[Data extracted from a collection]
--------

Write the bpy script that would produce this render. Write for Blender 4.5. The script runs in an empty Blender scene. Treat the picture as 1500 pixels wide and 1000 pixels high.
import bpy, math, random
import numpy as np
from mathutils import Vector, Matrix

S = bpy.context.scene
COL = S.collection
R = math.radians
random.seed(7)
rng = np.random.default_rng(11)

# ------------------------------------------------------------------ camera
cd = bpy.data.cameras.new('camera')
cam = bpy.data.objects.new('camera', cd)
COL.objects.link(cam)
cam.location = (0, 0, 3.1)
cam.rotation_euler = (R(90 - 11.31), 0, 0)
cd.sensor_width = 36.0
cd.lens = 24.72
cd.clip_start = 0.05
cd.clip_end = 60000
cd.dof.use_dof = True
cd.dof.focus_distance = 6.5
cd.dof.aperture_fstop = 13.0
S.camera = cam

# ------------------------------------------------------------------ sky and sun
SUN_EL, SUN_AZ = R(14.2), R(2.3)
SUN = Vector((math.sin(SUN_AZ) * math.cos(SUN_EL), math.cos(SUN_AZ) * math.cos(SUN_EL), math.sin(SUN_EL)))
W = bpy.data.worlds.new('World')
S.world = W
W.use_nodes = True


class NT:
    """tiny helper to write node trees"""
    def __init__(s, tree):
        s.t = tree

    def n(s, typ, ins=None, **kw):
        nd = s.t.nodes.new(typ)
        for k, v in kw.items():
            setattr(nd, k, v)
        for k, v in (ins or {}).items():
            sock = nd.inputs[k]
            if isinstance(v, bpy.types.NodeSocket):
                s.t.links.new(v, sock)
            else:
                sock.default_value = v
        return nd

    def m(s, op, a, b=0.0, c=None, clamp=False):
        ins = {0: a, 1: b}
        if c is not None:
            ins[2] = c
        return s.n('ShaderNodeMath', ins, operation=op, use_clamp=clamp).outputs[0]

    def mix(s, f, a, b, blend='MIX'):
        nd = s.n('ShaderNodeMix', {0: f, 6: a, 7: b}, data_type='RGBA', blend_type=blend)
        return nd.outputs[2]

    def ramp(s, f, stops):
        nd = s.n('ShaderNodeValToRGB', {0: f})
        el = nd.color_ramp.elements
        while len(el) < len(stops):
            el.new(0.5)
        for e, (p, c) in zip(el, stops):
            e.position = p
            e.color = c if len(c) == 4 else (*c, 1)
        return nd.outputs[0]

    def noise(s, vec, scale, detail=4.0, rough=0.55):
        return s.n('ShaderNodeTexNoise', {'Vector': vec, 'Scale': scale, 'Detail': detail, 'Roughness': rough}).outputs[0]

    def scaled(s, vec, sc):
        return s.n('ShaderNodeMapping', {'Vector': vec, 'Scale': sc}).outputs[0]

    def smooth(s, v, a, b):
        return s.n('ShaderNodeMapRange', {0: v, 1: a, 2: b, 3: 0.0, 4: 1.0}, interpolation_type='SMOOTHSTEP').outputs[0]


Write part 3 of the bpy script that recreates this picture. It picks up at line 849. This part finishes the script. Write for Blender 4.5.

--------

Aim of the task: Find the word "this" and list each line it appears in.

Result of the task:
Write the bpy script that would produce this render. Write for Blender 4.5. The script runs in an empty Blender scene. Treat the picture as 1500 pixels wide and 1000 pixels high.
Write part 3 of the bpy script that recreates this picture. It picks up at line 849. This part finishes the script. Write for Blender 4.5.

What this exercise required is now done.